If the rain in Spain falls mainly on the plain, the rain on the grounds of Kensington Palace will fall in a markedly similar fashion.
And it will fall in an identical accent to this line — fed to Eliza Doolittle by Henry Higgins during her elocution lessons in My Fair Lady — if Buckingham Palace gets its hands on the larynx of Meghan Markle.
The royal bride-to-be is, according to reports in the British tabloids earlier this week, undergoing elocution and etiquette lessons. “She simply cannot be ‘taking out the trash’ and ‘wearing pants,'” a royal source was quoted as saying.
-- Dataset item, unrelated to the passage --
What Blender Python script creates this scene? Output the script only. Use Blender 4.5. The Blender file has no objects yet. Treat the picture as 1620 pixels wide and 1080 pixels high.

If true, this is a great shame. The very essence of what makes us human is language — the vocabulary we select and the accent in which we deliver it. It’s what characterizes and differentiates us. It was surely a factor in Prince Harry’s attraction to Meghan in the first place.
The modern image the Palace is trying to cultivate would also be blemished if this is true. It would be a regressive step to sanitize and anglicize Markle — her American dulcet tones are a crucial part of what make her sparkle. It could be that the Palace balked at the first American accent to grace their grounds since the problematic Wallis Simpson. But by doing so, they ignore a gratifying linguistic trend.
The Queen’s English is dying out — if not grammatically, then melodically. It was once the case that the RP accent — received pronunciation — was the domain of every British newsreader (especially on the BBC). It was the holy grail of accents: neutral, trustworthy, authoritative, but utterly dull.
That was during a time when accents were thought to denote character traits, including intelligence and articulateness. It’s a time the Palace refuses to accept has been and gone.
Education was restricted to the elite. Beautiful, mellifluous and sesquipedalian words were therefore the exclusive domain of the privileged, with their clipped, cut-glass accents.
But as access to education opened, a linguistic phenomenon flourished: eloquence without elocution. It’s a delightful juxtaposition, and a hallmark of the current generation of writers, speakers and language lovers.
Something superbly democratic has happened: Access to the words previously roped off in the VIP enclave is now available to people who pronounce them altogether differently. It reinvigorates the previously pretentious with a rougher, cooler edge.
The redistribution of language isn’t confined to accent. It also stretches to argot — the terminology that differentiates a particular group. American argot is the diction that has Markle sit her fanny on a chair (her bottom, after finishing school anglicizes her). We hear eloquence in all accents, patois from every corner.
As Jamila Lysicott eloquently asks in her TED talk, Three Ways to Speak English, who controls articulation? Articulate, as a compliment, has been conventionally perceived as being owned by posh white men.
It overlooks the ever-transforming nature of language and the creativity of colloquial patois used by different groups to develop kinship with others of their race, religion, age, social class or sexual orientation — from hip-hop to street slang; Yiddish to Polari.
A diversity of accents within the Monarchy, and wider society, reveals that education and eloquence aren’t owned by the British aristocracy. These traits can exist in America and Australia.
I just hope someone tells the Palace.